— PROBLEM STATEMENT —
In your copy, leave out the pictures; write out all the data exactly.

— COLLECTED DATA —
----
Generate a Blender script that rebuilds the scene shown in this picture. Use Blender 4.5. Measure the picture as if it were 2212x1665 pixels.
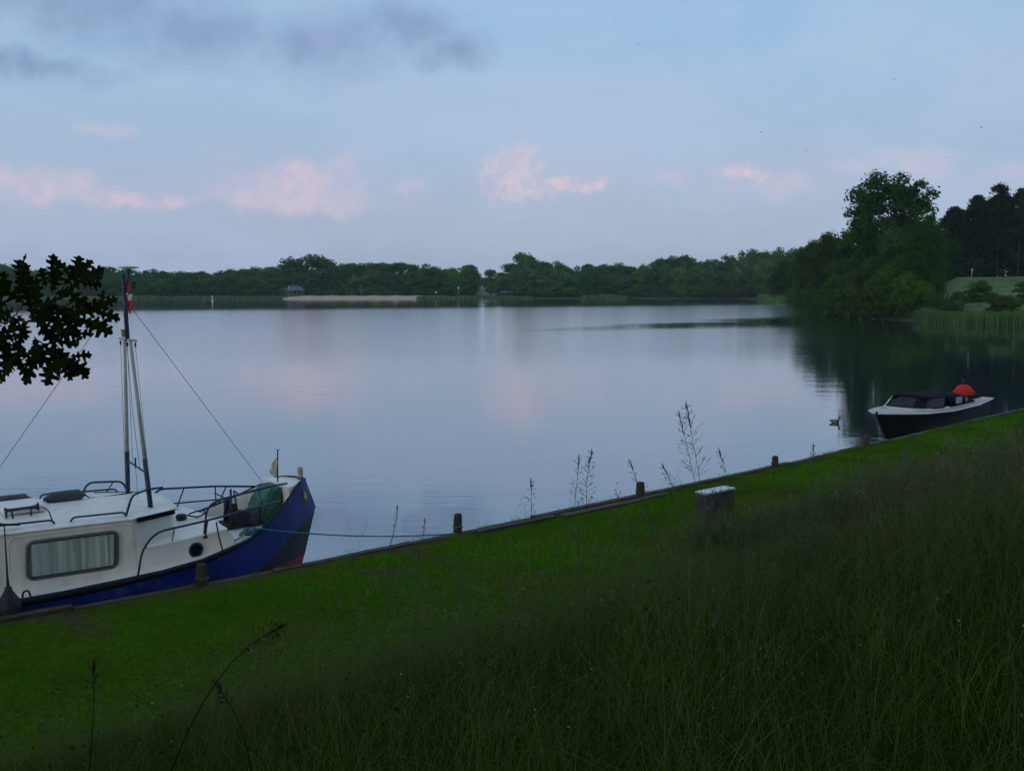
import bpy, math, random
import numpy as np
from mathutils import Vector, Matrix
for o in list(bpy.data.objects): bpy.data.objects.remove(o)
S = bpy.context.scene
COL = S.collection
R = math.radians
random.seed(7); rng = np.random.default_rng(7)

# ---------------------------------------------------------------- camera
EYE, FPX = 4.64, 2171.0                      # eye height above the lake; focal length in photo pixels (2212 wide)
PITCH = math.atan((832.5 - 620) / FPX)
cam_d = bpy.data.cameras.new('camera'); cam = bpy.data.objects.new('camera', cam_d); COL.objects.link(cam)
cam.location = (0, 0, EYE); cam.rotation_euler = (math.pi / 2 - PITCH, 0, 0)
cam_d.sensor_width = 36; cam_d.lens = 36 * FPX / 2212
cam_d.clip_start = 0.05; cam_d.clip_end = 9000
S.camera = cam
S.render.resolution_x, S.render.resolution_y = 1024, 770

# ---------------------------------------------------------------- sky, sun, exposure
S.view_settings.view_transform = 'Standard'; S.view_settings.look = 'None'
S.view_settings.exposure = 0.0; S.view_settings.gamma = 1.0; S.view_settings.use_curve_mapping = False
try:
    S.cycles.use_denoising = True; S.cycles.max_bounces = 6; S.cycles.diffuse_bounces = 2; S.cycles.glossy_bounces = 3; S.cycles.transmission_bounces = 3; S.cycles.transparent_max_bounces = 8
    S.cycles.volume_bounces = 0; S.cycles.sample_clamp_indirect = 4
except Exception: pass

SUN_EL, SUN_AZ = R(9), R(205)                # low evening sun, behind the camera
W = bpy.data.worlds.new('World'); S.world = W; W.use_nodes = True
nt = W.node_tree; nt.nodes.clear()
class NG:
    def __init__(s, t): s.t = t
    def n(s, ty, **k):
        n = s.t.nodes.new(ty)
        for a, b in k.items(): setattr(n, a, b)
        return n
    def put(s, sock, v):
        if isinstance(v, bpy.types.NodeSocket): s.t.links.new(v, sock)
        elif v is not None: sock.default_value = v
    def math(s, op, a, b=None, c=None, clamp=False):
        n = s.n('ShaderNodeMath', operation=op, use_clamp=clamp)
        for i, v in enumerate((a, b, c)):
            if v is not None: s.put(n.inputs[i], v)
        return n.outputs[0]
    def vmath(s, op, a, b=None):
        n = s.n('ShaderNodeVectorMath', operation=op)
        s.put(n.inputs[0], a)
        if b is not None: s.put(n.inputs[1], b)
        return n.outputs['Value'] if op in ('LENGTH', 'DOT_PRODUCT') else n.outputs['Vector']
    def mix(s, f, a, b, blend='MIX'):
        n = s.n('ShaderNodeMix', data_type='RGBA', blend_type=blend)
        s.put(n.inputs['Factor'], f)
        for i, v in ((6, a), (7, b)):
            if not isinstance(v, bpy.types.NodeSocket) and len(v) == 3: v = (*v, 1)
            s.put(n.inputs[i], v)
        return n.outputs[2]
    def noise(s, vec, scale, detail=4, rough=.55, dist=0.0):
        n = s.n('ShaderNodeTexNoise')
        if vec is not None: s.put(n.inputs['Vector'], vec)
        n.inputs['Scale'].default_value = scale; n.inputs['Detail'].default_value = detail
        n.inputs['Roughness'].default_value = rough; n.inputs['Distortion'].default_value = dist
        return n.outputs['Fac']
    def ramp(s, f, stops, interp='LINEAR'):
        n = s.n('ShaderNodeValToRGB'); s.put(n.inputs[0], f); cr = n.color_ramp; cr.interpolation = interp
        while len(cr.elements) < len(stops): cr.elements.new(0.5)
        for e, (p, c) in zip(cr.elements, stops): e.position = p; e.color = (*c, 1) if len(c) == 3 else c
        return n.outputs[0]
    def smooth(s, v, a, b):
        n = s.n('ShaderNodeMapRange', interpolation_type='SMOOTHSTEP')
        s.put(n.inputs[0], v); n.inputs[1].default_value = a; n.inputs[2].default_value = b
        return n.outputs[0]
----
— THE OUTPUT —
Generate a Blender script that rebuilds the scene shown in this picture. Use Blender 4.5. Measure the picture as if it were 2212x1665 pixels.
import bpy, math, random
import numpy as np
from mathutils import Vector, Matrix
for o in list(bpy.data.objects): bpy.data.objects.remove(o)
S = bpy.context.scene
COL = S.collection
R = math.radians
random.seed(7); rng = np.random.default_rng(7)

# ---------------------------------------------------------------- camera
EYE, FPX = 4.64, 2171.0                      # eye height above the lake; focal length in photo pixels (2212 wide)
PITCH = math.atan((832.5 - 620) / FPX)
cam_d = bpy.data.cameras.new('camera'); cam = bpy.data.objects.new('camera', cam_d); COL.objects.link(cam)
cam.location = (0, 0, EYE); cam.rotation_euler = (math.pi / 2 - PITCH, 0, 0)
cam_d.sensor_width = 36; cam_d.lens = 36 * FPX / 2212
cam_d.clip_start = 0.05; cam_d.clip_end = 9000
S.camera = cam
S.render.resolution_x, S.render.resolution_y = 1024, 770

# ---------------------------------------------------------------- sky, sun, exposure
S.view_settings.view_transform = 'Standard'; S.view_settings.look = 'None'
S.view_settings.exposure = 0.0; S.view_settings.gamma = 1.0; S.view_settings.use_curve_mapping = False
try:
    S.cycles.use_denoising = True; S.cycles.max_bounces = 6; S.cycles.diffuse_bounces = 2; S.cycles.glossy_bounces = 3; S.cycles.transmission_bounces = 3; S.cycles.transparent_max_bounces = 8
    S.cycles.volume_bounces = 0; S.cycles.sample_clamp_indirect = 4
except Exception: pass

SUN_EL, SUN_AZ = R(9), R(205)                # low evening sun, behind the camera
W = bpy.data.worlds.new('World'); S.world = W; W.use_nodes = True
nt = W.node_tree; nt.nodes.clear()
class NG:
    def __init__(s, t): s.t = t
    def n(s, ty, **k):
        n = s.t.nodes.new(ty)
        for a, b in k.items(): setattr(n, a, b)
        return n
    def put(s, sock, v):
        if isinstance(v, bpy.types.NodeSocket): s.t.links.new(v, sock)
        elif v is not None: sock.default_value = v
    def math(s, op, a, b=None, c=None, clamp=False):
        n = s.n('ShaderNodeMath', operation=op, use_clamp=clamp)
        for i, v in enumerate((a, b, c)):
            if v is not None: s.put(n.inputs[i], v)
        return n.outputs[0]
    def vmath(s, op, a, b=None):
        n = s.n('ShaderNodeVectorMath', operation=op)
        s.put(n.inputs[0], a)
        if b is not None: s.put(n.inputs[1], b)
        return n.outputs['Value'] if op in ('LENGTH', 'DOT_PRODUCT') else n.outputs['Vector']
    def mix(s, f, a, b, blend='MIX'):
        n = s.n('ShaderNodeMix', data_type='RGBA', blend_type=blend)
        s.put(n.inputs['Factor'], f)
        for i, v in ((6, a), (7, b)):
            if not isinstance(v, bpy.types.NodeSocket) and len(v) == 3: v = (*v, 1)
            s.put(n.inputs[i], v)
        return n.outputs[2]
    def noise(s, vec, scale, detail=4, rough=.55, dist=0.0):
        n = s.n('ShaderNodeTexNoise')
        if vec is not None: s.put(n.inputs['Vector'], vec)
        n.inputs['Scale'].default_value = scale; n.inputs['Detail'].default_value = detail
        n.inputs['Roughness'].default_value = rough; n.inputs['Distortion'].default_value = dist
        return n.outputs['Fac']
    def ramp(s, f, stops, interp='LINEAR'):
        n = s.n('ShaderNodeValToRGB'); s.put(n.inputs[0], f); cr = n.color_ramp; cr.interpolation = interp
        while len(cr.elements) < len(stops): cr.elements.new(0.5)
        for e, (p, c) in zip(cr.elements, stops): e.position = p; e.color = (*c, 1) if len(c) == 3 else c
        return n.outputs[0]
    def smooth(s, v, a, b):
        n = s.n('ShaderNodeMapRange', interpolation_type='SMOOTHSTEP')
        s.put(n.inputs[0], v); n.inputs[1].default_value = a; n.inputs[2].default_value = b
        return n.outputs[0]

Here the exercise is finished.